Cud brytyjskiej myśli technicznej dostarcza wielu wrażeń, wśród nich:
- Wkurzających problemów natury elektrycznej
- Wszechobecnej rdzy
- Głupawych usterek, które trafiają się często, ale zazwyczaj nie powodują unieruchomienia auta.
Mówi się, że Land Rover nigdy nie jest do końca popsuty, ale też nigdy nie jest całkiem sprawny.
Auto kupiłem w 2017r. od kolegi z Forum o landroverach. Auto z dobrą historią serwisową, naprawiane w sensownym warsztacie z przebiegiem 250 000km. Rok produkcji 1997. Przedostatni rok pancernego, analogowego 300Tdi.
Poprzedni właściciel wykonał kawał dobrej roboty przygotowując samochód do offroadu, ale na taką wyprawę to jeszcze za mało. Na początek elektryka – dołożony został drugi akumulator wraz z separatorem, który umożliwia rozłączenie instalacji fabrycznej i hotelowej na czas postoju. Dzięki temu wszystkie dodatkowe odbiorniki prądu nie powodują rozładowania akumulatora rozruchowego. Auto dostało także wyciągarkę i nowe halogeny oraz koła – moje ukochane felgi (zwane również borbetami) oraz opony BFG All Terrain w odpowiednim do podniesionego zawieszenia rozmiarze 235/85/16.
Kolejne kroki to przystosowanie auta do mieszkania w nim – namiot dachowy, lodówka, instalacja wodna (zbiorniki, pompka oraz kran). Dołożony został także rozkładany stolik na tylnej klapie bagażnika oraz zabudowa części ładunkowej. Zabudowa to podstawa dobrego pakowania auta. Najlepiej gdy ma trzy poziomy – poziom najwyższy na lekkie rzeczy biwakowe, poziom środkowy na „masę” ubrań i innych bezsensownych „przydaśków” zapakowanych tylko po to, żeby się o nie potykać, oraz poziom dolny – lodówka, kambuz, najcięższe rzeczy (części zapasowe) oraz woda.

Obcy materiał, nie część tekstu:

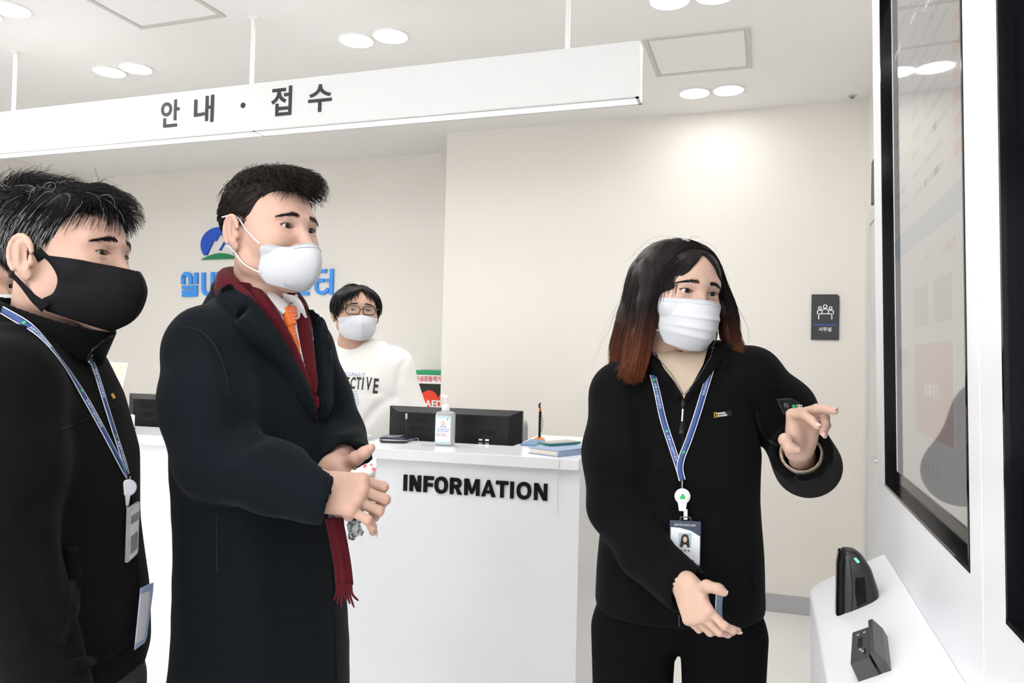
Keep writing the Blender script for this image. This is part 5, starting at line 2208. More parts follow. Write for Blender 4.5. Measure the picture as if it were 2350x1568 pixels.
HC.op(hairline([-0.12, -0.075, -0.05, -0.034, -0.030, 0.004, 0.008, 0.020, 0.030, 0.042, 0.060, 0.085], [-0.085, -0.085, -0.07, -0.04, 0.016, 0.018, -0.016, -0.014, 0.016, 0.050, 0.068, 0.076]), (-0.12, -0.14, -0.13), (0.12, 0.15, 0.19), 0.008, 'and')
HC.blur(1)
hv, hq = HC.extract()
parts = [(hv, hq)]


def flow_top(P, t):
    """swept up and over to the front right on top, back on the sides"""
    x, y, z = P[:, 0], P[:, 1], P[:, 2]
    top = np.clip((z - 0.052) / 0.045, 0, 1)[:, None]
    side = tang(P, np.stack([0 * x, -0.75 + 0 * x, -0.65 + 0 * x], 1))
    fr = np.stack([-0.35 + 0 * x, 0.55 + 0.9 * t + 0 * x, 0.75 - 1.9 * t + 0 * x], 1)
    return side * (1 - top) + fr * top


P, N = sample_surface(hv, hq, 5200, rs1, lambda c: (c[:, 2] > -0.09) * 1.0)
top = P[:, 2] > 0.070
L = np.where(top, 0.0030 + 0.0022 * rs1.random(len(P)), 0.0024)
G = grow(P, N * np.where(top & (P[:, 1] > -0.05), 0.5, 0.10)[:, None], flow_top, 8, L, lift=0.9, wob=0.10, rs=rs1)
V, Q = tubes_np(G, np.array([1, 1, 1, 1, 1, 0.95, 0.8, 0.6, 0.25]) * 0.00055)
parts.append((V, Q))
# quiff curling forward over the brow
sel = (P[:, 2] > 0.080) & (P[:, 1] > 0.02)
Pq, Nq = P[sel][:700], N[sel][:700]


def flow_quiff(P_, t):
    x = P_[:, 0]
    a = 0.9 - 4.2 * t
    return np.stack([-0.25 + 0.2 * np.sin(40 * x), math.cos(a) + 0 * x, math.sin(a) + 0 * x], 1)


G = grow(Pq, Nq, flow_quiff, 12, 0.0030 + 0.0026 * rs1.random(len(Pq)), lift=0.25, wob=0.14, rs=rs1)
parts.append(tubes_np(G, np.linspace(1, 0.3, 13) * 0.00055))
# loose crown curls standing up
sel = (P[:, 2] > 0.085) & (P[:, 1] > -0.04)
Pc, Nc = P[sel][-220:], N[sel][-220:]


def flow_curl(P_, t):
    x = P_[:, 0]
    a = 1.5 - 4.6 * t
    return np.stack([0.3 * np.sin(60 * x), 0.8 * math.cos(a) + 0 * x, math.sin(a) + 0 * x], 1)


G = grow(Pc, Nc, flow_curl, 12, 0.0030 + 0.0016 * rs1.random(len(Pc)), lift=0.2, wob=0.15, rs=rs1)
parts.append(tubes_np(G, np.linspace(1, 0.4, 13) * 0.00045))

# ---- coat
BO = PD(612, 700, D1)                   # middle of the neck
BO[2] = 0


def bp(x, y, z, R=None, o=None):
    R = R1 if R is None else R
    o = BO if o is None else o
    return o + R[:, 0] * x + R[:, 1] * y + np.array([0, 0, z])


SR, SL = PD(478, 812, 1.35), PD(690, 817, 1.55)
ER, EL = PD(490, 1050, 1.28), PD(770, 1003, 1.53)
WR, WL = PD(772, 1142, 1.265), PD(797, 1070, 1.41)
lo = np.minimum.reduce([SR, SL, ER, EL, WR, WL]) - 0.25
hi = np.maximum.reduce([SR, SL, ER, EL, WR, WL]) + 0.25
lo[2], hi[2] = 0.42, 1.60
S = SDF(lo, hi, 0.0062)
fx, fy = R1[:2, 0], R1[:2, 1]
rows = []
for z, yc, rx, ry in ((0.42, 0.022, 0.205, 0.150), (0.75, 0.022, 0.186, 0.128), (0.90, 0.022, 0.178, 0.120), (1.05, 0.012, 0.172, 0.118), (1.20, -0.005, 0.174, 0.118), (1.32, -0.015, 0.168, 0.108), (1.40, -0.025, 0.142, 0.086), (1.455, -0.035, 0.095, 0.070), (1.49, -0.04, 0.070, 0.060)):
    c = bp(0, yc, 0)
    rows.append((z, c[0], c[1], rx, ry))
S.loft(rows, fx, fy, 0.0, power=2.2)
for sh_ in (SR, SL):
    S.cone(bp(0, -0.035, 1.45), sh_ + UP * 0.022, 0.060, 0.058, 0.05)
S.chain([SR, SR * 0.5 + ER * 0.5 + R1[:, 0] * 0.01, ER], [0.074, 0.071, 0.064], 0.035)
S.chain([ER, ER * 0.5 + WR * 0.5, WR], [0.064, 0.061, 0.053], 0.018)
S.chain([SL, SL * 0.5 + EL * 0.5, EL], [0.063, 0.058, 0.058], 0.035)
S.chain([EL, WL], [0.060, 0.050], 0.018)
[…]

Serwis przed wyjazdem obejmował remont blacharski (disco zostało nadgryzione zębem czasu) a także wymianę wielu wyeksploatowanych elementów (np. pompa vacum, obudowa rozrządu, amortyzatory, opony itp). Ze względu na to, że w to auto od lat płynęła szerokim strumieniem kasa nie zostało ono rozłożone na czynniki pierwsze i „zregenerowane” w całości. Na koniec zostało przystosowanie auta do tej konkretnie wyprawy – wstawienie odpowiedniej kraty oddzielającej przedział pasażerski od bagażnika, dołożenie zbiorników na wodę, założenie markizy oraz paru innych drobiazgów.

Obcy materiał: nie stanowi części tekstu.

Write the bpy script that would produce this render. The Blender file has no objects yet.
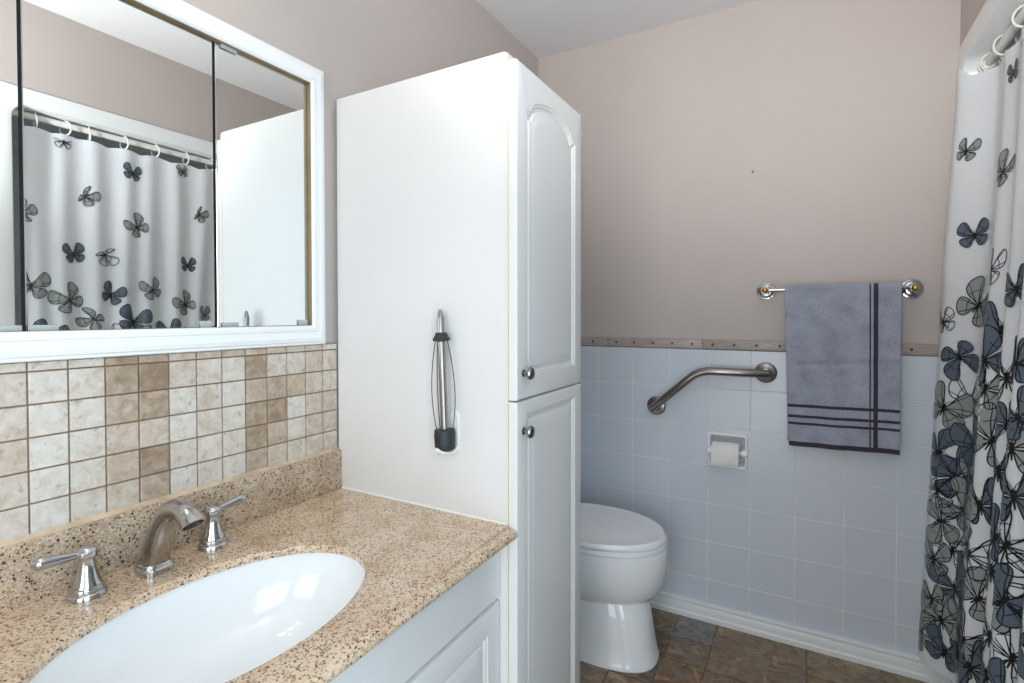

Niestety okazało się, że auto pod spodem już nie wygląda tak idealnie, za czasów któregoś z poprzednich właścicieli zostało niefachowo połatane (dosłownie) przy pomocy kawałków blachy, przynitowanych na rdzę i zapaćkanych. Stare Disco w specyficzny sposób ulega 'biodegradacji’ – na wierzchu aluminiowe poszycie wygląda pięknie, pod spodem często brakuje kawałków podłogi, pękają mocowania nadwozia do ramy, znikają nadkola. W ostatnim etapie agonii „ruda” dopada ramę, choć nie zawsze jest to regułą.

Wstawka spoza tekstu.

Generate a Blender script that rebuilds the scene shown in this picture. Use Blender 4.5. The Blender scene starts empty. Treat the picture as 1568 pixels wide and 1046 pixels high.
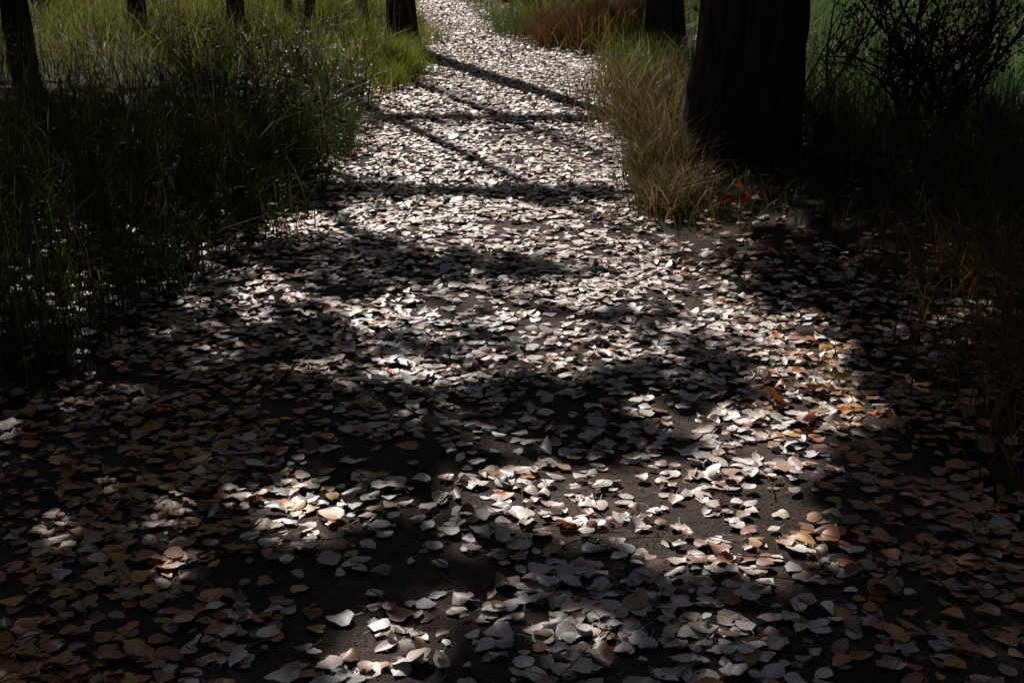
import bpy, math, random
import numpy as np
from mathutils import Vector
rng=np.random.default_rng(7); random.seed(7)
scene=bpy.context.scene
scene.view_settings.view_transform='Standard'; scene.view_settings.look='None'; scene.view_settings.exposure=0

# ---------------------------------------------------------------- helpers
def link(o,parent=None):
    scene.collection.objects.link(o)
    if parent is not None: o.parent=parent
    return o
def mesh_obj(name,V,F,mat,col=None,parent=None,smooth=True):
    me=bpy.data.meshes.new(name)
    V=np.ascontiguousarray(V,dtype=np.float32); F=np.ascontiguousarray(F,dtype=np.int32)
    me.vertices.add(len(V)); me.vertices.foreach_set('co',V.ravel())
    k=F.shape[1]
    me.loops.add(F.size); me.loops.foreach_set('vertex_index',F.ravel())
    me.polygons.add(len(F)); me.polygons.foreach_set('loop_start',np.arange(0,F.size,k,dtype=np.int32))
    me.polygons.foreach_set('loop_total',np.full(len(F),k,dtype=np.int32))
    if smooth: me.polygons.foreach_set('use_smooth',np.ones(len(F),dtype=bool))
    me.update(calc_edges=True)
    if col is not None:
        a=me.color_attributes.new('Col','FLOAT_COLOR','POINT')
        c=np.ones((len(V),4),dtype=np.float32); c[:,:3]=col
        a.data.foreach_set('color',c.ravel())
    me.materials.append(mat)
    return link(bpy.data.objects.new(name,me),parent)
def vnoise(x,y,seed=0):
    x=np.asarray(x,float);y=np.asarray(y,float)
    xi=np.floor(x);yi=np.floor(y);fx=x-xi;fy=y-yi
    fx=fx*fx*(3-2*fx);fy=fy*fy*(3-2*fy)
    def h(a,b):
        v=np.sin(a*127.1+b*311.7+seed*74.7)*43758.5453
        return v-np.floor(v)
    return (h(xi,yi)*(1-fx)+h(xi+1,yi)*fx)*(1-fy)+(h(xi,yi+1)*(1-fx)+h(xi+1,yi+1)*fx)*fy

# path outline (world metres)
LE=np.array([(-5,-1.7),(2,-1.6),(4,-1.45),(4.6,-1.37),(5.4,-1.32),(6.4,-1.2),(8,-1.14),(10.4,-1.04),(12.2,-.94),(14.7,-.86),(17.6,-.92),(20,-1.3),(25,-2.0),(35,-4.5),(60,-12)])
RE=np.array([(-5,1.5),(2,1.4),(4,1.15),(4.6,1.12),(5.4,1.05),(6.4,.82),(8,.66),(10.4,.76),(12.2,.86),(14.4,.93),(15.4,.68),(16.2,.25),(17.2,-.10),(20,-.40),(25,-.9),(35,-3.0),(60,-10.5)])
def ledge(y): return np.interp(y,LE[:,0],LE[:,1])
def redge(y): return np.interp(y,RE[:,0],RE[:,1])
def gh(x,y):
    x=np.asarray(x,float);y=np.asarray(y,float)
    d=np.maximum(ledge(y)-x,x-redge(y))
    m=np.clip(d/1.2,0,1)
    return m*(0.04+0.10*vnoise(x*.6,y*.6,3)+0.25*vnoise(x*.12,y*.12,5)*np.clip(d/6,0,1))

# ---------------------------------------------------------------- materials
def newmat(name):
    m=bpy.data.materials.new(name); m.use_nodes=True
    nt=m.node_tree; return m,nt,nt.nodes['Principled BSDF'],nt.nodes['Material Output']
def leafmat(name,rough=.42,trans=.25,spec=.5,noise_s=60,lo=.6,hi=1.25,light=False):
    m,nt,b,out=newmat(name); N=nt.nodes;L=nt.links
    a=N.new('ShaderNodeVertexColor'); a.layer_name='Col'
    colout=a.outputs['Color']
    if noise_s:
        tc=N.new('ShaderNodeTexCoord')
        nz=N.new('ShaderNodeTexNoise'); nz.inputs['Scale'].default_value=noise_s; nz.inputs['Detail'].default_value=2
        L.new(tc.outputs['Object'],nz.inputs['Vector'])
        mr=N.new('ShaderNodeMapRange'); mr.inputs['From Min'].default_value=.3; mr.inputs['From Max'].default_value=.7
        mr.inputs['To Min'].default_value=lo; mr.inputs['To Max'].default_value=hi
        L.new(nz.outputs['Fac'],mr.inputs['Value'])
        mx=N.new('ShaderNodeMix'); mx.data_type='RGBA'; mx.blend_type='MULTIPLY'; mx.inputs['Factor'].default_value=1
        L.new(a.outputs['Color'],mx.inputs['A']); L.new(mr.outputs['Result'],mx.inputs['B'])
        colout=mx.outputs['Result']
    L.new(colout,b.inputs['Base Color'])
    b.inputs['Roughness'].default_value=rough; b.inputs['Specular IOR Level'].default_value=spec
    base=b.outputs[0]
    if light:
        d=N.new('ShaderNodeBsdfDiffuse');L.new(colout,d.inputs['Color']);base=d.outputs[0]
        if spec>0:
            g=N.new('ShaderNodeBsdfGlossy');g.inputs['Roughness'].default_value=rough;g.inputs['Color'].default_value=(.8,.8,.8,1)
            mg=N.new('ShaderNodeMixShader');mg.inputs[0].default_value=spec;L.new(base,mg.inputs[1]);L.new(g.outputs[0],mg.inputs[2]);base=mg.outputs[0]
        N.remove(b);L.new(base,out.inputs['Surface'])
    if trans>0:
        t=N.new('ShaderNodeBsdfTranslucent'); L.new(colout,t.inputs['Color'])
        ms=N.new('ShaderNodeMixShader'); ms.inputs[0].default_value=trans
        L.new(base,ms.inputs[1]); L.new(t.outputs[0],ms.inputs[2]); L.new(ms.outputs[0],out.inputs['Surface'])
    return m
M_leaf=leafmat('fallen_leaf',.50,0,.9,120,.74,1.12)
M_grass=leafmat('grass_blade',.4,.40,.04,0,light=True)
M_canopy=leafmat('canopy_leaf',.5,0,0,0,light=True)
def soilmat(name,c1,c2,scale,bump):
    m,nt,b,out=newmat(name);N=nt.nodes;L=nt.links
    tc=N.new('ShaderNodeTexCoord')
    n1=N.new('ShaderNodeTexNoise');n1.inputs['Scale'].default_value=scale;n1.inputs['Detail'].default_value=6;n1.inputs['Roughness'].default_value=.7
    n2=N.new('ShaderNodeTexNoise');n2.inputs['Scale'].default_value=2.2;n2.inputs['Detail'].default_value=3
    v=N.new('ShaderNodeTexVoronoi');v.inputs['Scale'].default_value=scale*4
    for n in (n1,n2,v): L.new(tc.outputs['Object'],n.inputs['Vector'])
    ad=N.new('ShaderNodeMath');ad.operation='MULTIPLY_ADD';ad.inputs[1].default_value=.5
    L.new(n2.outputs['Fac'],ad.inputs[0])
    hm=N.new('ShaderNodeMath');hm.operation='MULTIPLY';hm.inputs[1].default_value=.5;L.new(n1.outputs['Fac'],hm.inputs[0]);L.new(hm.outputs[0],ad.inputs[2])
    cr=N.new('ShaderNodeValToRGB');cr.color_ramp.elements[0].position=.38;cr.color_ramp.elements[1].position=.62
    cr.color_ramp.elements[0].color=(*c1,1);cr.color_ramp.elements[1].color=(*c2,1)
    L.new(ad.outputs[0],cr.inputs['Fac']);L.new(cr.outputs['Color'],b.inputs['Base Color'])
    hh=N.new('ShaderNodeMath');hh.operation='SUBTRACT';L.new(n1.outputs['Fac'],hh.inputs[0])
    vm=N.new('ShaderNodeMath');vm.operation='MULTIPLY';vm.inputs[1].default_value=.35;L.new(v.outputs['Distance'],vm.inputs[0]);L.new(vm.outputs[0],hh.inputs[1])
    bp=N.new('ShaderNodeBump');bp.inputs['Strength'].default_value=bump;bp.inputs['Distance'].default_value=.012
    L.new(hh.outputs[0],bp.inputs['Height']);L.new(bp.outputs[0],b.inputs['Normal'])
    b.inputs['Roughness'].default_value=.9;b.inputs['Specular IOR Level'].default_value=.15
    return m
M_ground=soilmat('forest_soil',(.018,.011,.007),(.05,.032,.018),18,.8)
M_path=soilmat('path_dirt',(.046,.031,.026),(.12,.085,.068),38,.9)
M_peb=leafmat('pebble',.8,0,0,0,light=True)
def barkmat():
    m,nt,b,out=newmat('bark');N=nt.nodes;L=nt.links
    tc=N.new('ShaderNodeTexCoord');mp=N.new('ShaderNodeMapping');mp.inputs['Scale'].default_value=(14,14,2.2)
    L.new(tc.outputs['Object'],mp.inputs['Vector'])
    n=N.new('ShaderNodeTexNoise');n.inputs['Scale'].default_value=1.5;n.inputs['Detail'].default_value=9;n.inputs['Roughness'].default_value=.65
    L.new(mp.outputs[0],n.inputs['Vector'])
    cr=N.new('ShaderNodeValToRGB');cr.color_ramp.elements[0].position=.4;cr.color_ramp.elements[1].position=.65
    cr.color_ramp.elements[0].color=(.010,.008,.007,1);cr.color_ramp.elements[1].color=(.075,.06,.052,1)
    L.new(n.outputs['Fac'],cr.inputs['Fac']);L.new(cr.outputs[0],b.inputs['Base Color'])
    bp=N.new('ShaderNodeBump');bp.inputs['Strength'].default_value=1;bp.inputs['Distance'].default_value=.05
    L.new(n.outputs['Fac'],bp.inputs['Height']);L.new(bp.outputs[0],b.inputs['Normal'])
    b.inputs['Roughness'].default_value=.9;b.inputs['Specular IOR Level'].default_value=.2
    return m
M_bark=barkmat()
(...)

Sposób łatania na nity jest znany w Urugwaju i stosowany na przykład w naprawie błotników od Serii II.
Na całe szczęście w naszym wypadku stan rozkładu auta nie był jeszcze przesadnie zaawansowany a remont przebiegł dość sprawnie (wielki szacunek dla ECC i ich Blacharza za dotrzymanie terminu, bo już myślałem, że nie zdążymy).
Na deser zostało założenie nowego zderzaka od MP4x4 z uchwytem na koło zapasowe, hi-lifta oraz kanister na paliwo oraz dorobienie paru gadżetów.
Auto tuż po Świętach zawiozłem do Hamburga, gdzie zostało nadane w formie „RORO” (Roll On – Roll Off) na statek Grande Nigeria w rejsie do Montevideo. Czekamy na odbiór po drugiej stronie wielkiej wody.